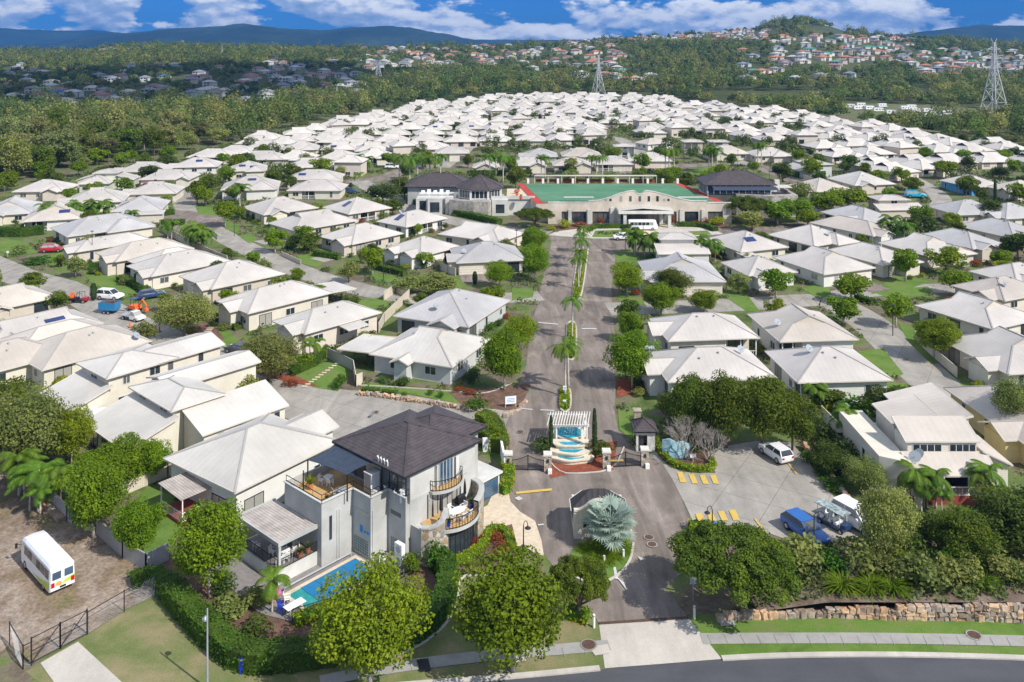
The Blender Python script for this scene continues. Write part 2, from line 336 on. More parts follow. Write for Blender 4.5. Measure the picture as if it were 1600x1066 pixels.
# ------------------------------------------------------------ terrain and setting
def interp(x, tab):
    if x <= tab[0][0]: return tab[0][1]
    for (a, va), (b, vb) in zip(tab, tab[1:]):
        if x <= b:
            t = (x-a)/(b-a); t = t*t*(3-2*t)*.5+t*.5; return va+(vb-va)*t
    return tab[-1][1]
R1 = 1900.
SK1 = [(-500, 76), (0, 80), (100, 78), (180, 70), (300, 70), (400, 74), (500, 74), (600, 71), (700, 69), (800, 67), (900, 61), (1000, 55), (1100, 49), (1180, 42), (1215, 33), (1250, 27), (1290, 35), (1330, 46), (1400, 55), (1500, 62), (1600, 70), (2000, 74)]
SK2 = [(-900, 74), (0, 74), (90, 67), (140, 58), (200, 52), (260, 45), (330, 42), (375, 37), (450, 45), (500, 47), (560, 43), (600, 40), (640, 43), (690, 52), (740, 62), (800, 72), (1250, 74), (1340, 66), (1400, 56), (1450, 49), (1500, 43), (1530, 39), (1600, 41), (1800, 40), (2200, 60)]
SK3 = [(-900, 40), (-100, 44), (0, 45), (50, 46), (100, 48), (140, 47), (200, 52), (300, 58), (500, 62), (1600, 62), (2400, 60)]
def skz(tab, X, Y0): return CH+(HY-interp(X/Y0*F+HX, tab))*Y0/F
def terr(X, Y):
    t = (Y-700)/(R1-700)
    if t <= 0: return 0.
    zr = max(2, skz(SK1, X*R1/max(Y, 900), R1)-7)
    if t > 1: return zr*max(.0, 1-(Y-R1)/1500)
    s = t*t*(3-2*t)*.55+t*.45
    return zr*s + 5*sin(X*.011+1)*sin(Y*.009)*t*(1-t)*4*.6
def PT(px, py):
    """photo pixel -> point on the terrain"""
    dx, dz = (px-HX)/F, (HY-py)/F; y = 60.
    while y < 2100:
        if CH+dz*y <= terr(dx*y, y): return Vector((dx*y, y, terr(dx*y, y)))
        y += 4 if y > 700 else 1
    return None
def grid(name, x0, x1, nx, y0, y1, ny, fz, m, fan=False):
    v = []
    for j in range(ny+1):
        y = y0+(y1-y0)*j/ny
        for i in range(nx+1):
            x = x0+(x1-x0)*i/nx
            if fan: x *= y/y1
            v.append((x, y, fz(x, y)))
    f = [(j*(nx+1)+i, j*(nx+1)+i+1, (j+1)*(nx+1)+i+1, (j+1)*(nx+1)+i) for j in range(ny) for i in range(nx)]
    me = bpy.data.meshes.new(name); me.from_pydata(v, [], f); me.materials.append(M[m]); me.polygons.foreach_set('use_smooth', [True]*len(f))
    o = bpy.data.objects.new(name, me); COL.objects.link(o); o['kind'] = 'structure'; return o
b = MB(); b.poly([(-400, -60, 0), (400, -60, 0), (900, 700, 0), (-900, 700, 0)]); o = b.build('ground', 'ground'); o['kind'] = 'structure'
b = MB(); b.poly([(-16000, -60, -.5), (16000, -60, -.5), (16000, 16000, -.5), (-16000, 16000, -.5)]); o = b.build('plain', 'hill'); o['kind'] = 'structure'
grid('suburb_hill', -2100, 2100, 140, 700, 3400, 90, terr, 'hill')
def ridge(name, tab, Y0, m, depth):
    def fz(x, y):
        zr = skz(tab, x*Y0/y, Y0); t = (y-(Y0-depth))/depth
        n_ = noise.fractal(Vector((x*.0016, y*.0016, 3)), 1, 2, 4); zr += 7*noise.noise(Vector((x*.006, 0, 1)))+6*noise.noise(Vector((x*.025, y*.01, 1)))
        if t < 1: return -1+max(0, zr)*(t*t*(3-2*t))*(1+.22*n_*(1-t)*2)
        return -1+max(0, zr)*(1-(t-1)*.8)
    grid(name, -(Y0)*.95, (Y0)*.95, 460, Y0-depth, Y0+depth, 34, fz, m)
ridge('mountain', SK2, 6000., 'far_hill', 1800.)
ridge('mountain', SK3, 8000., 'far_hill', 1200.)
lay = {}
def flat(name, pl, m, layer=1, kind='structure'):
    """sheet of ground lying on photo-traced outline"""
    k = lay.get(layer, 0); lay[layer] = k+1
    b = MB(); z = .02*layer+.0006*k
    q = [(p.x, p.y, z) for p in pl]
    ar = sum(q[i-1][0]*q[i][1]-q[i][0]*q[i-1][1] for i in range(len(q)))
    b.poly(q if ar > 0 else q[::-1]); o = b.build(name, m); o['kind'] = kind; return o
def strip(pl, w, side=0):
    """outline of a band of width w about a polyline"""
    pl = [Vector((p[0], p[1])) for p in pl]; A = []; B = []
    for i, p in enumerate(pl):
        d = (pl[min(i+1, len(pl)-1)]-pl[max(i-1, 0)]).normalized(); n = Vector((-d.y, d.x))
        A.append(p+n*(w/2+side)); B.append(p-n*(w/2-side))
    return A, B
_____
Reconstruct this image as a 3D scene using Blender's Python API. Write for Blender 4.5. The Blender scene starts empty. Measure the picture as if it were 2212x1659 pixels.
_____
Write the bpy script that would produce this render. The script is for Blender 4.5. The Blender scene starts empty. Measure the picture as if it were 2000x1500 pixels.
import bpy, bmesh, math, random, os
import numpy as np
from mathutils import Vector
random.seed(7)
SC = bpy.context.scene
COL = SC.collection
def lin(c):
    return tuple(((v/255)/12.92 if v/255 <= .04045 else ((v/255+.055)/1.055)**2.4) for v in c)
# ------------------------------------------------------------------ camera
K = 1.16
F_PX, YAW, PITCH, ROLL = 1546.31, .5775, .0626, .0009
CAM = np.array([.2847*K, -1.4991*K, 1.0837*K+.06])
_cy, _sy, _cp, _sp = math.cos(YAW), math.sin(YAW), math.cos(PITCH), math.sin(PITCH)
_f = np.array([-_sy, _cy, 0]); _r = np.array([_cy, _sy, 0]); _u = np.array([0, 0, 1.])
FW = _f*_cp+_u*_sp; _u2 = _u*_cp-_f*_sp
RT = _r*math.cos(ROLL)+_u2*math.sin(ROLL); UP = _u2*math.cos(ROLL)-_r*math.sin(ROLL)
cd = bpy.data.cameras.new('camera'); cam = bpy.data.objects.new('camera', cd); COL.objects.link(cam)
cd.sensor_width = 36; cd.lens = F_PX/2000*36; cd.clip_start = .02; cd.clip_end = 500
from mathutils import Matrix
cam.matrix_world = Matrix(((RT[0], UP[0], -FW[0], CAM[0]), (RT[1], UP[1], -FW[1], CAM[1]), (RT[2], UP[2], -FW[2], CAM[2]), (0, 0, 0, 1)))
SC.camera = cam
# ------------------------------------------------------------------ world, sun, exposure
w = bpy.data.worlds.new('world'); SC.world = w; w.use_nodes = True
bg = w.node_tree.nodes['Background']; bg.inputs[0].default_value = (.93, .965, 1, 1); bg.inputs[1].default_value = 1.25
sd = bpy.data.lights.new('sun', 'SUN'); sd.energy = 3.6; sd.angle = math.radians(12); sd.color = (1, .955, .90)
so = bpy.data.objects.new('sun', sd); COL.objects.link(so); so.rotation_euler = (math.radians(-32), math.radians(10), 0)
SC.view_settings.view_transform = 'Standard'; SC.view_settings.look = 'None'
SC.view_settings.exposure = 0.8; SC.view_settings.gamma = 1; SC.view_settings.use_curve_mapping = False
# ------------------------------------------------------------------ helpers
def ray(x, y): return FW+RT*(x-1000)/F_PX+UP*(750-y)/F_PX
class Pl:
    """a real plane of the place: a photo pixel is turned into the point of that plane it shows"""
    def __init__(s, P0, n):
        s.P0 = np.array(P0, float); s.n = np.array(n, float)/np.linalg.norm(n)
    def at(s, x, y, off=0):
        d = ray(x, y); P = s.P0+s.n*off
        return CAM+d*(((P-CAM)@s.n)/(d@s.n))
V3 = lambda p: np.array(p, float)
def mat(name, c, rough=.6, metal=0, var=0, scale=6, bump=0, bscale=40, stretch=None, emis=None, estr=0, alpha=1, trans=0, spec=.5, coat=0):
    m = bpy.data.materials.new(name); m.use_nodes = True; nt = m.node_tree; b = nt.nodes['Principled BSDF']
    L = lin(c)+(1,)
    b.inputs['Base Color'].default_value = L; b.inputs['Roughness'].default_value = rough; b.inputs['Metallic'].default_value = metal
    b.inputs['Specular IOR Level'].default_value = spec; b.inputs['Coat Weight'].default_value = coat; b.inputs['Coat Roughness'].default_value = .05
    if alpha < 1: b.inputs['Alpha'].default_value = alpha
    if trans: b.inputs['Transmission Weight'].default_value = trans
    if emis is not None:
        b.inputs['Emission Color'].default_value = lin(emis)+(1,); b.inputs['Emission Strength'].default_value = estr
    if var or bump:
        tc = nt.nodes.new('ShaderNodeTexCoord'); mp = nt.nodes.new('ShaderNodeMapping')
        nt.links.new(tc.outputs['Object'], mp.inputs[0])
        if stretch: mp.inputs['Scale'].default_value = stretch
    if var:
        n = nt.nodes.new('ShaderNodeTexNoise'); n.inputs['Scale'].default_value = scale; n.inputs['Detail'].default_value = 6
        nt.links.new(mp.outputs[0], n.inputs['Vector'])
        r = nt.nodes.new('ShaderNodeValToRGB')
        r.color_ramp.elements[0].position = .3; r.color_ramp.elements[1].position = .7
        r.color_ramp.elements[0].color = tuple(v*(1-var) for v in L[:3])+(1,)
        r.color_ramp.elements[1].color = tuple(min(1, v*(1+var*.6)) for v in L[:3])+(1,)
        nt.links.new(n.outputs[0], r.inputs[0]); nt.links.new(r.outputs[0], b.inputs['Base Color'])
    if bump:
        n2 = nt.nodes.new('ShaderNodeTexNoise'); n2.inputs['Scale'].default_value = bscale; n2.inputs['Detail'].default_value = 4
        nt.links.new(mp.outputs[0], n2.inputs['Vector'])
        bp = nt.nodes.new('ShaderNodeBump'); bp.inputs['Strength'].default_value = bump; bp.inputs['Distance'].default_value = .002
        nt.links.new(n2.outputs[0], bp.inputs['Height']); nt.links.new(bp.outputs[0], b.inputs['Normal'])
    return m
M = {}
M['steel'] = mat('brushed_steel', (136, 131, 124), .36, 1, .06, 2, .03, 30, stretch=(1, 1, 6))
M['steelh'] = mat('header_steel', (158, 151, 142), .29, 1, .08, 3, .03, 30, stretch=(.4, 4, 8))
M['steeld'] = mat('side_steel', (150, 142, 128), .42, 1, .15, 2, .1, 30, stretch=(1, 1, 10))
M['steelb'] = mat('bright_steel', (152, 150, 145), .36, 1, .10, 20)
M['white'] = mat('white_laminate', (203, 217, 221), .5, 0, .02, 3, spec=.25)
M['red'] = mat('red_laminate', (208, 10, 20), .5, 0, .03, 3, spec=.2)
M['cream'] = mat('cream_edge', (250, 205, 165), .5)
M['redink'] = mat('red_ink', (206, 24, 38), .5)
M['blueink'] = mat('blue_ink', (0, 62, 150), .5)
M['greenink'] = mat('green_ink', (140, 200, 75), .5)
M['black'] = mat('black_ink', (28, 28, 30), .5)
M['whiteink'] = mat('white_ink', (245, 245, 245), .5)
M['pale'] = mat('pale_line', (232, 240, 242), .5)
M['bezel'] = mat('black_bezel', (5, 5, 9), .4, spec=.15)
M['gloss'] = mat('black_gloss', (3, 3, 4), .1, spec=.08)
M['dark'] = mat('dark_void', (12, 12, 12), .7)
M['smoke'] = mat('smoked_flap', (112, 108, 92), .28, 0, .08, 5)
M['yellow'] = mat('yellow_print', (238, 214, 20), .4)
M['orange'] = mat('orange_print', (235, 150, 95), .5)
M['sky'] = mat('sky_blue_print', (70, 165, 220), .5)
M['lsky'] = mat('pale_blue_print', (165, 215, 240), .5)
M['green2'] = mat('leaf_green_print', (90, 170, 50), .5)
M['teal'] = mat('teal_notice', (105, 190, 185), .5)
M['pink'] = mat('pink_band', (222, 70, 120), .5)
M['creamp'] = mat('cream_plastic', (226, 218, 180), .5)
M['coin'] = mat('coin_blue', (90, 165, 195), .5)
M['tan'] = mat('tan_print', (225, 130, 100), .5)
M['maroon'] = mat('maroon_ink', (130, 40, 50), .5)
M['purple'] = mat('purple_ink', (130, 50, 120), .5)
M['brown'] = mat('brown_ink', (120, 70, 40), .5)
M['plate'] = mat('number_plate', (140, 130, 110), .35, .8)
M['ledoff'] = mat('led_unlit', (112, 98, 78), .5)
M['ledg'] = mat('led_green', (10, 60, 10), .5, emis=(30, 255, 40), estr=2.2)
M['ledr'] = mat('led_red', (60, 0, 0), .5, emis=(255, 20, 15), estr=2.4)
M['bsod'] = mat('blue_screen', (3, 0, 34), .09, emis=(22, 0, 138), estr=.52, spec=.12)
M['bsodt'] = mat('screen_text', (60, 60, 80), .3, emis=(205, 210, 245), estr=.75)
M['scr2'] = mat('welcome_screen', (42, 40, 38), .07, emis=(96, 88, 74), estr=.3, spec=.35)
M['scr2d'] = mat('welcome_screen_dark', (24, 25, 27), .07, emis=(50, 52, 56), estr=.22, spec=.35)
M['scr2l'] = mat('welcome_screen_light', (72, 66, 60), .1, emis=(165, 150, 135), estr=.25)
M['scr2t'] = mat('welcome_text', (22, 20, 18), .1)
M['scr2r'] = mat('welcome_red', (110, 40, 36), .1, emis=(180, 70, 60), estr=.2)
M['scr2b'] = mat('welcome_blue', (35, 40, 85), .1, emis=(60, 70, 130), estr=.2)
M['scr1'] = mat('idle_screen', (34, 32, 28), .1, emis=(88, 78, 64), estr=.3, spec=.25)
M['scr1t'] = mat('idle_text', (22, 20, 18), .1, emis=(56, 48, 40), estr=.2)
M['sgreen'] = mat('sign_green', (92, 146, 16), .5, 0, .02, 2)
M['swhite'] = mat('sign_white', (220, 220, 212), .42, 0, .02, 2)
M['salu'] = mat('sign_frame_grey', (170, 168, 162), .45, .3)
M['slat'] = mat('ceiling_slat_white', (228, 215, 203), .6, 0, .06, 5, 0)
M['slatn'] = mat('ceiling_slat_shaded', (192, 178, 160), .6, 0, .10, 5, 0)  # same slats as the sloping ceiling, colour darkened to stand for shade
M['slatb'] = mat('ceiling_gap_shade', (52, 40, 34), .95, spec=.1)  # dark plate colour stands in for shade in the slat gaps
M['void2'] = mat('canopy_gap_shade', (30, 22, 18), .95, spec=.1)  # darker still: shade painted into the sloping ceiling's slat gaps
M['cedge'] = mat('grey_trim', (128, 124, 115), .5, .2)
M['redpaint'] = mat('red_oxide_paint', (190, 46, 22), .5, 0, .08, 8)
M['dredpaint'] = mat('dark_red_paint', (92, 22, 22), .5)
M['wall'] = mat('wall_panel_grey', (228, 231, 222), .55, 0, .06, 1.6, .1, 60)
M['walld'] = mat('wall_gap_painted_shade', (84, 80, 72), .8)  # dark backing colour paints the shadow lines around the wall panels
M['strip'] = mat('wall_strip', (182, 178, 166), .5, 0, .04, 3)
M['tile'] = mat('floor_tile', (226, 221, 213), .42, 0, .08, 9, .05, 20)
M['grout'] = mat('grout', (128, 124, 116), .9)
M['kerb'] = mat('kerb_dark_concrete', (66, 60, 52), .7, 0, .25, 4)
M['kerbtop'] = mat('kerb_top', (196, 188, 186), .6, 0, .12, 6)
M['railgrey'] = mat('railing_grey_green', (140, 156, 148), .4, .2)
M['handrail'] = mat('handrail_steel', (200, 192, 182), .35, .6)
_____
> **PROBLEM DETAILS**: Among the entries above, how many lines include the word "starts"? Reply with the number only.

> **ANSWER IN FULL**: 2